Der märchenhaft-romantische Film Rebecca hat weniger eine Hitchcock-typische Kriminalgeschichte zum Thema, sondern ist mehr eine sehr britisch wirkende Frauengeschichte, eine hochromantische Love Story, kombiniert mit psychologischen Untertönen sowie Mystery-Elementen. Es geht um eine junge Gesellschafterin (Joan Fontaine), die einen attraktiven Lord (Laurence Olivier) heiratet und ihm auf seinen luxuriösen Landsitz Manderley folgt. Dort gerät sie unter den lebensbedrohlichen Einfluss der dämonisch-psychopathisch anmutenden Hausdame, Mrs. Danvers (Judith Anderson), die der verstorbenen ersten Frau des Lords, Rebecca, über den Tod hinaus sklavisch ergeben ist und in der neuen Herrin auf Manderley eine „Rivalin der Toten“ sieht.

Dieser heute zu den Klassikern des berühmten Regisseurs zählende Film erhielt den Oscar als die beste Produktion von 1940. Das, was Rebecca zeitlos macht, ist die Mischung aus Liebesromantik und stimmungsvoller Atmosphäre, durch eine latent anwesend erscheinende „tote Rebecca“, die ihre Nachfolgerin in ernsthafte Verwirrung treibt – wobei hier Franz Waxmans Filmmusik eine Schlüsselrolle übernimmt. Für den Komponisten (näheres zu F. Waxman in Mr. Skeffington) resultierte immerhin eine Academy Award-Nominierung – die zweite von insgesamt 12 Nominierungen, die der Komponist bei insgesamt 188 Filmkompositionen erhielt.

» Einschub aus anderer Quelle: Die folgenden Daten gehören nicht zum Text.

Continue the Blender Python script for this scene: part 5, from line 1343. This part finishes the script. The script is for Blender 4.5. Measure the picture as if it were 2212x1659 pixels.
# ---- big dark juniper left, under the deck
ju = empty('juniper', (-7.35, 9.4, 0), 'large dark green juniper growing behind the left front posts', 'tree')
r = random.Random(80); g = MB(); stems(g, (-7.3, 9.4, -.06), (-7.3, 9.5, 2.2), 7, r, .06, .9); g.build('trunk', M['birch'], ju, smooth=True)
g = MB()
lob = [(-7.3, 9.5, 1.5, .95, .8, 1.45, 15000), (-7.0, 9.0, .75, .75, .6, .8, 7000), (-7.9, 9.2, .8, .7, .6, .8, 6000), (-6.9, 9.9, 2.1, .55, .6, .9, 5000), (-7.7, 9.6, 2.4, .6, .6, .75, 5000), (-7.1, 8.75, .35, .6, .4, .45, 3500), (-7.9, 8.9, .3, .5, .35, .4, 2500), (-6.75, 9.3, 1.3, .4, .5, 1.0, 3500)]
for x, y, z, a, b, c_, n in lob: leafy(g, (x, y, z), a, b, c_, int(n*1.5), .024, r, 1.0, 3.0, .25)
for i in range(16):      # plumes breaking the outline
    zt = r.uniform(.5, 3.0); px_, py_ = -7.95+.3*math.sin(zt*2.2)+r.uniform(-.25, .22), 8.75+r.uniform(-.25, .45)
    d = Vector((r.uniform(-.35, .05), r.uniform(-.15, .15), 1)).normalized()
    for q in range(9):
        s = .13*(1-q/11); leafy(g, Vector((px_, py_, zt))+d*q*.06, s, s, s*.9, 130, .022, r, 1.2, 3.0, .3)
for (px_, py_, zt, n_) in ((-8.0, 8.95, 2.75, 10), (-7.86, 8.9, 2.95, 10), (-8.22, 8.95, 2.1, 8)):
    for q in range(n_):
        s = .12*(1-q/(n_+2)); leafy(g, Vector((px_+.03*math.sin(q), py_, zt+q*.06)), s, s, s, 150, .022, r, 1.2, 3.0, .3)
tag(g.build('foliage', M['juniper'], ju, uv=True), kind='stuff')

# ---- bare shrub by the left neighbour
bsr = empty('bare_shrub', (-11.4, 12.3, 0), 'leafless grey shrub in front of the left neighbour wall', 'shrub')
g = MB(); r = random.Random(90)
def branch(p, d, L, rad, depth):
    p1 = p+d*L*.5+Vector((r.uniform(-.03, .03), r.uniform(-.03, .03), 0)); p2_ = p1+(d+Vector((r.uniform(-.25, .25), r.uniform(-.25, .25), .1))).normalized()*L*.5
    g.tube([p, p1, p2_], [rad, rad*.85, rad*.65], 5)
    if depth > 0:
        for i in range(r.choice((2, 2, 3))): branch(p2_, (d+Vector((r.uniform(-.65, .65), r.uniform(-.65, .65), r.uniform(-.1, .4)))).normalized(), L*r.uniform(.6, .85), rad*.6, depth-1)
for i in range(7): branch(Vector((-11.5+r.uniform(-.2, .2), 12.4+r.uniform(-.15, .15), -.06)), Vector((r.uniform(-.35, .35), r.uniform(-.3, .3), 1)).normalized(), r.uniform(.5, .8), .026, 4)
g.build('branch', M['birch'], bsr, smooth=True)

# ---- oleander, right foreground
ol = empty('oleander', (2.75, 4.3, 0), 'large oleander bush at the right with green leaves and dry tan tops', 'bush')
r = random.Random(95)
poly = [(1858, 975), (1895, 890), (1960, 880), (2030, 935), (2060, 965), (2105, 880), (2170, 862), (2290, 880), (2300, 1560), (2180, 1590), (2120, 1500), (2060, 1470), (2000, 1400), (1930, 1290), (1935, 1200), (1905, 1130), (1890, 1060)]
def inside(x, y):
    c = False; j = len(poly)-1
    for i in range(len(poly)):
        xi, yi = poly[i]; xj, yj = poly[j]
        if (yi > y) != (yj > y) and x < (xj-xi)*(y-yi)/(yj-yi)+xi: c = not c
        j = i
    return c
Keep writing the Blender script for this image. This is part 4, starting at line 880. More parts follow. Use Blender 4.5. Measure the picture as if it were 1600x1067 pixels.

Rebecca zeigt Waxman zum einen als zu starken melodischen Einfällen fähigen Vollblutromantiker (wie auch in Prince Valiant und Peyton Place) und zum anderen als jemand, der gleichermaßen das Mysteriös-Geheimnisvolle und Bedrohliche von Mrs. Danvers in adäquate Töne zu fassen verstand. In letzterem spiegelt sich ein Hauch seiner ebenfalls exemplarischen Horrorfilm-Musik von 1935 zu Bride of Frankenstein wider. Entsprechend der romantischen Love Story zeigt sich der vielseitige Komponist von einer ausgeprägt melodisch-lyrischen Seite, steht dabei teilweise stilistisch auch seinen berühmten Kollegen Erich Wolfgang Korngold und Max Steiner nahe – z. B. in der Fanfare in „Entrance Hall“, in den Mickey-Mousing-Anleihen in „Marriage“ und in der breit ausschwingenden Melodik (nicht allein) in „Terrace Scene“. Hier greift das schon zum Adolph-Deutsch-CD-Album The Maltese Falcon Geschriebene ebenso: „… Die partielle Annäherung an Steiners und Korngolds sinnfällig-melodieorientierten – von den Klangidiomen eines Richard Strauss und Giacomo Puccini stark gefärbten – üppig romantischen Stil ist für den stark melodramatischen Stoff adäquat und keinesfalls ein flaches, unnötiges Stil-Plagiieren …“. Hierzu zählen auch zwei elegante Walzer, die natürlich in erster Linie gekonnt auskomponierte Hintergrundmusik, aber zugleich auch stimmungsmäßig wichtiges Handlungskolorit sind.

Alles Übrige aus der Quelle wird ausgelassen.